Thursday, September 24, 2015

Suppressing the Truth



I know there are at least a few attorneys here, so perhaps you can help me understand this.

I understand why truthful evidence is sometimes suppressed in court proceedings.   

  • Anything that is obtained through a violation of the Fourth Amendment should be suppressed to discourage future violations.   
  • The absence of the witness for cross examination could make the evidence unfair.   
  • Something that is more prejudicial than it is relevant could be counterproductive. 

But this example I don’t get.  When I serve as an expert witness on a trial, the attorney who hires me submits an expert designation to the court that lists the issues I will be testifying about, the scientific principles involved, and the evidence that I am using to apply the science.  This is an important step because it allows the other side to prepare to rebut my testimony, either through cross examination or with an expert of their own.

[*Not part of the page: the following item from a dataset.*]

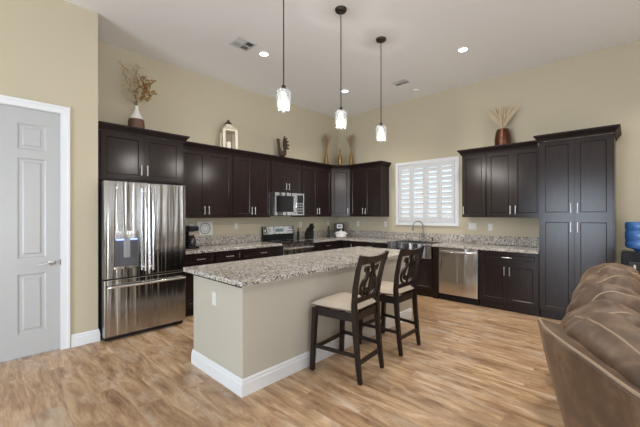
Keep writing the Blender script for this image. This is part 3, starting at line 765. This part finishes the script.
# ---------------------------------------------------------------- stools (local front = -y)
def stool(label, loc, rz):
    s_ = thing('counter_stool', label, 'stool', loc, rz, 'counter stools at the island')
    
    # front legs
    for sx in (-1, 1):
        MB().tube([(sx*.236, -.225, 0), (sx*.222, -.198, .575)], [.0185, .022], 4, up=(1, 0, 0), sq=True).make('front_leg', stoolwood, s_)
    # rear legs run up as the back posts
    prof = [(.262, 0, .015), (.245, .12, .017), (.222, .35, .019), (.208, .55, .020), (.205, .66, .019), (.222, .80, .0175), (.255, .95, .016), (.300, 1.085, .014)]
    for sx in (-1, 1):
        pts = [(sx*(.192+max(0, z-.62)*.065), y, z) for y, z, r in prof]
        MB().tube(pts, [r for _, _, r in prof], 4, 1.05, up=(1, 0, 0), sq=True).make('rear_leg', stoolwood, s_)
    def yb(z):
        for (ya, za, _), (yc, zc, _) in zip(prof, prof[1:]):
            if za <= z <= zc: return ya+(yc-ya)*(z-za)/(zc-za)
        return prof[-1][0]
    a = MB(); a.box(-.205, .205, -.215, -.193, .510, .580, .003); a.box(-.175, .175, .195, .217, .510, .580, .003)
    for sx in (-1, 1): a.bar((sx*.218, -.19, .545), (sx*.193, .20, .545), .070, .022)
    a.make('seat_frame', stoolwood, s_)
    # padded seat
    b = bmesh.new(); n = 16; g = []
    for face in (1, -1):
        gr = []
        for i in range(n+1):
            row = []
            for j in range(n+1):
                u, w_ = i/n*2-1, j/n*2-1
                def sq(q): return math.copysign(abs(q)**.75, q)
                e = (1-abs(u)**5)*(1-abs(w_)**5)
                x = u*(.232-.022*w_); y = w_*.226-.010
                z = .610+face*(.029*max(e, 0)**.4)+(.014*(1-u*u)*(1-w_*w_) if face > 0 else 0)
                row.append(b.verts.new((x, y, z)))
            gr.append(row)
        for i in range(n):
            for j in range(n):
                q = (gr[i][j], gr[i+1][j], gr[i+1][j+1], gr[i][j+1]); b.faces.new(q if face > 0 else q[::-1])
    bmesh.ops.remove_doubles(b, verts=b.verts, dist=.0005)
    cu = MB(); cu.add(b); cu.make('seat_cushion', seat_m, s_, smooth=True, label='beige upholstered seat cushion')
    # stretchers
    MB().bar((-.228, -.215, .20), (.228, -.215, .20), .030, .020).make('stretcher', stoolwood, s_)
    MB().bar((-.19, .240, .165), (.19, .240, .165), .034, .020).make('stretcher', stoolwood, s_)
    for sx in (-1, 1): MB().bar((sx*.228, -.21, .225), (sx*.192, .235, .225), .030, .020).make('stretcher', stoolwood, s_)
    # crest rail, curved, dipping in the middle
    b = bmesh.new(); rings = []; n = 14
    for k in range(n+1):
        u = k/n*2-1; x = u*.221; zt = 1.083-.022*(1-u*u); zb = 1.000+.004*(1-u*u)
        yy = lambda z: yb(z)+.020*(1-u*u)
        rings.append([b.verts.new(p) for p in ((x, yy(zb)-.011, zb), (x, yy(zb)+.011, zb), (x, yy(zt)+.011, zt), (x, yy(zt)-.011, zt))])
    for p_, q_ in zip(rings, rings[1:]):
        for k in range(4): b.faces.new((p_[k], p_[(k+1) % 4], q_[(k+1) % 4], q_[k]))
    b.faces.new(rings[0][::-1]); b.faces.new(rings[-1]); bmesh.ops.recalc_face_normals(b, faces=b.faces)
    c_ = MB(); c_.add(b); c_.make('crest_rail', stoolwood, s_)
    MB().bar((-.197, yb(.683), .683), (.197, yb(.683), .683), .042, .020).make('lower_rail', stoolwood, s_)
    # scrollwork splat: cut-out plate look, ribbons of solid wood
    sp = MB()
    def rib(pts2, r):
        n_ = len(pts2); rr = r if hasattr(r, '__len__') else [r]*n_
        sp.tube([(x, yb(z)+.013*(1-(x/.2)**2), z) for x, z in pts2], rr, 8, .62/ (sum(rr)/n_) * .013, up=(1, 0, 0)) if False else \
        sp.tube([(x, yb(z)+.010*(1-(x/.2)**2), z) for x, z in pts2], rr, 4, 1.0, up=(0, 1, 0), sq=True)
    def cat(P, m_=8):   # catmull-rom
        P = [P[0]]+P+[P[-1]]; out = []
        for i in range(1, len(P)-2):
            for k in range(m_):
                t_ = k/m_; p_, q_, r_, s2 = [Vector(a_) for a_ in P[i-1:i+3]]
                out.append(tuple(.5*((2*q_)+(-p_+r_)*t_+(2*p_-5*q_+4*r_-s2)*t_*t_+(-p_+3*q_-3*r_+s2)*t_**3)))
        out.append(tuple(P[-2])); return out
    rib([(0, .70), (0, 1.012)], [.010, .009])
    for sx in (-1, 1):
        main = cat([(.020, .745), (.068, .750), (.112, .780), (.124, .825), (.104, .872), (.066, .908), (.054, .945), (.070, .980), (.098, .984), (.106, .958), (.092, .944)])
        rib([(sx*x, .700+(z-.745)*1.14) for x, z in main], [.006+.005*math.sin(PI*k/(len(main)-1)) for k in range(len(main))])
        inner = cat([(.010, .935), (.040, .895), (.066, .850), (.066, .800), (.042, .785), (.032, .808), (.046, .822)])
        rib([(sx*x, .700+(z-.745)*1.14) for x, z in inner], [.0055+.0035*math.sin(PI*k/(len(inner)-1)) for k in range(len(inner))])
        top = cat([(.012, .955), (.028, .985), (.050, 1.003), (.075, 1.008)])
        rib([(sx*x, z) for x, z in top], .007)
    sp.make('scroll_splat', stoolwood, s_, label='carved lyre-shaped scroll splat')
    return s_
st = stool('dark counter stool with beige seat, nearest the camera', (3.155, -3.59, 0), math.radians(-85))
q = copy_tree(st); q.location = (3.135, -2.835, 0); q.rotation_euler = (0, 0, math.radians(-90)); q['label'] = 'dark counter stool with beige seat, farther one beside the sink end of the island'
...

In a case I am working on currently, the expert designation listed several issues.  For one in particular, it noted the scientific principles and the evidence I considered as usual.  Then last week, I had my deposition in the case.  During the examination, the opposing attorney asked me about that issue. He interrogated me about the scientific principle.  He asked several follow up questions that probed the science and tried to poke some holes into it.  Exactly what I expected him to do.  Then he went on to the next one.

At the end, the attorney who brought me into the case had a very brief reexamination. He asked me if my investigation regarding the issue I described above considered the evidence that was listed on my expert designation.  It was already listed there, but I had not listed that evidence verbally during my deposition. It was not part of the question that I was asked.  And he wanted to make sure it was in the record so that it couldn’t be excluded at trial.

The other attorney objected that he was leading me.  In general, leading is inappropriate because the lawyer should not be giving so much as a hint as to what he would like the answer to a question to be.  But in this case, that seems out of place.  The only reason for the objection was clearly to try to suppress an opinion that I had clearly developed on my own and had already entered into the record in my designation.  The issue and the science had been discussed in my deposition, just not the evidence I used as input.

What possible reason is there to suppress the opinion? This is crock.

Am I totally off base here? I know that the attorney’s job is to be an advocate so using this tactic makes sense. But does the objection have any chance of holding up? That is the problem I see. It would be a travesty.  And the case just settled, so I will never find out how the judge would have ruled.